Emocje zmalały, lecz w tym tygodniu znów może być ich sporo

Obniżka kursu eurodolara rozpoczęła się jeszcze w piątek. Mimo, że wtedy ruch na południe był niewielki to jednak był to sygnał, że euforia, która zagościła na rynkach po środowym szczycie przywódców krajów Strefy Euro powoli zaczyna się wyczerpywać.

Inwestorzy po euforycznym przyjęciu postanowień europejskich liderów w miarę upływu czasu coraz bardziej realnie patrzą na zaproponowane rozwiązania. Zwiększenie zdolności EFSF do kwoty 1 biliona euro umacnia poczucie bezpieczeństwa, z drugiej jednak strony warto się zastanowić skąd wziąć te pieniądze.

Chińska oferta, która początkowo wydawała się bardzo obiecująca powoli przestaje taką być. Kraj Środka zaczął bowiem stawiać warunki, tak by ugrać dla siebie w tej sytuacji jak najwięcej, chodzi m.in. o zaprzestanie krytyki zaniżonego kursu juana, czy uznanie Chin za gospodarkę wolnorynkową. Takie postulaty pojawiały się zresztą wcześniej wraz z powracającym tematem pomocy zza Wielkiego Muru. To wszystko nie bardzo podoba się jednak stronie europejskiej, co zaczyna przekładać się na wzrost obaw uczestników rynku. Widać to po dzisiejszej realizacji zysków, która trwa od początku notowań azjatyckich. Jak na razie skuteczną barierą powstrzymującą niedźwiedzi jest poziom 1,40.
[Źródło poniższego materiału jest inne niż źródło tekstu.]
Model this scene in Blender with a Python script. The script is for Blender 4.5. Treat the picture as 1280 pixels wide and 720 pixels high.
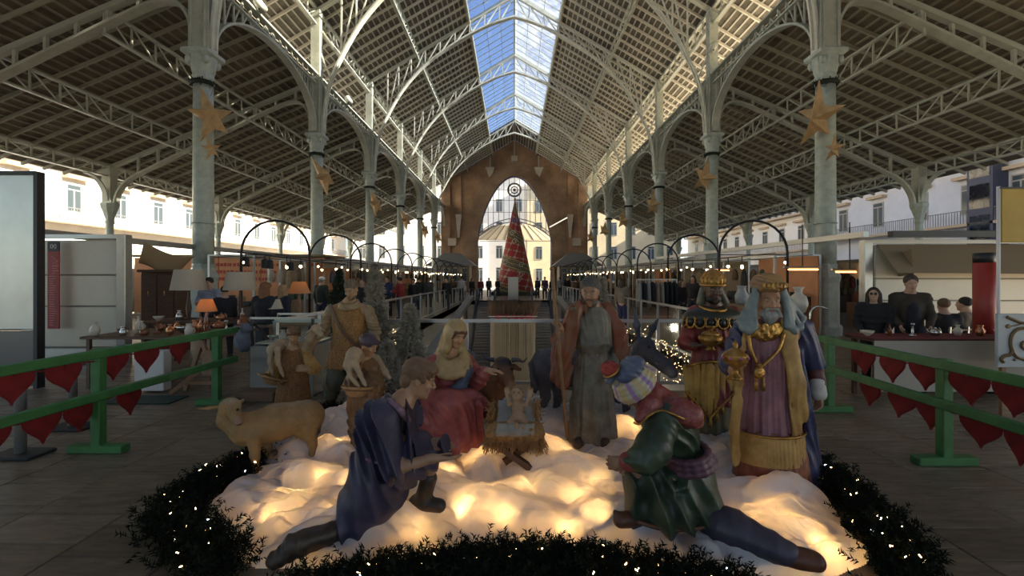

Można zatem z dużą dozą prawdopodobieństwa stwierdzić, że temat kryzysu zadłużeniowego nie zniknie w tym tygodniu. Dołączy do niego za to kilka innych bardzo istotnych i powiązanych wydarzeń. Chodzi przede wszystkim o rozpoczynające się w czwartek spotkanie państw grupy G20. Podczas niego uczestnicy będą się zapewne zastanawiać, jak podźwignąć Europę i cały świat z kryzysu oraz jak na nowo rozkręcić światowa gospodarkę. Oprócz tego w tym tygodniu zapadną decyzję ws. stóp procentowych zarówno w Strefie Euro jak i USA. Z uwagi na to, że nikt nie spodziewa się zmian w tym temacie to uwagę znów przykują konferencje prasowe po posiedzeniu FOMC i EBC. W tym pierwszym przypadku interesujące będzie jak FED ocenia kondycję gospodarki teraz i w przyszłości oraz czy pojawiają się sugestię o ewentualnych kolejnych narzędziach stymulujących gospodarkę. W przypadku EBC nowością będzie to, że po raz pierwszy obrady poprowadzi nowy szef Mario Dragi.

Złoty tez odreagowuje

Po zeszłotygodniowym umocnieniu dziś na początku poniedziałkowej sesji europejskiej kursy obu par złotowych znów zmierzają na północ. Jest to reakcja na realizacje zysków na głównej parze walutowej. Większe ruchy widoczne się na parze USD/PLN, która o poranku dotarła do poziomu 3,09. Natomiast w przypadku kursu EUR/PLN widać większą powściągliwość sprzedających rodzima walutę. Kurs zbliżył się bowiem do poziomu 4,33, jednak bykom brakuje śmiałości by skutecznie ograniczyć stronę podażową przebić się na wyższe poziomy. O godzinie 8:50 za jedno euro trzeba było zapłacić 4,3260 zł.

Ważne dane ze Strefy Euro

Poniedziałek przyniesie nam trzy istotne publikacje makroekonomiczne. O godzinie 11:00 napłynął dane z gospodarki Strefy Euro. Będzie to inflacja konsumencka, dla której analitycy oczekują odczytu na poziomie 2,9% r/r, czyli o 0,1% mniej niż szacowano wstępnie oraz stopa bezrobocia. Dla tego drugiego wskaźnika konsensus rynkowy nie zakłada zmian i odczyt ma wynieść 10%. Ostania publikacja będzie odnosić się do amerykańskiej gospodarki. O godzinie 14:45 opublikowany zostanie indeks Chicago PMI, obrazujący aktywność wytwórcza w jednym z największych ośrodków przemysłowych na świecie. Analitycy zakładają spadek tego wskaźnika z poziomu  60,4 pkt do 59 pkt.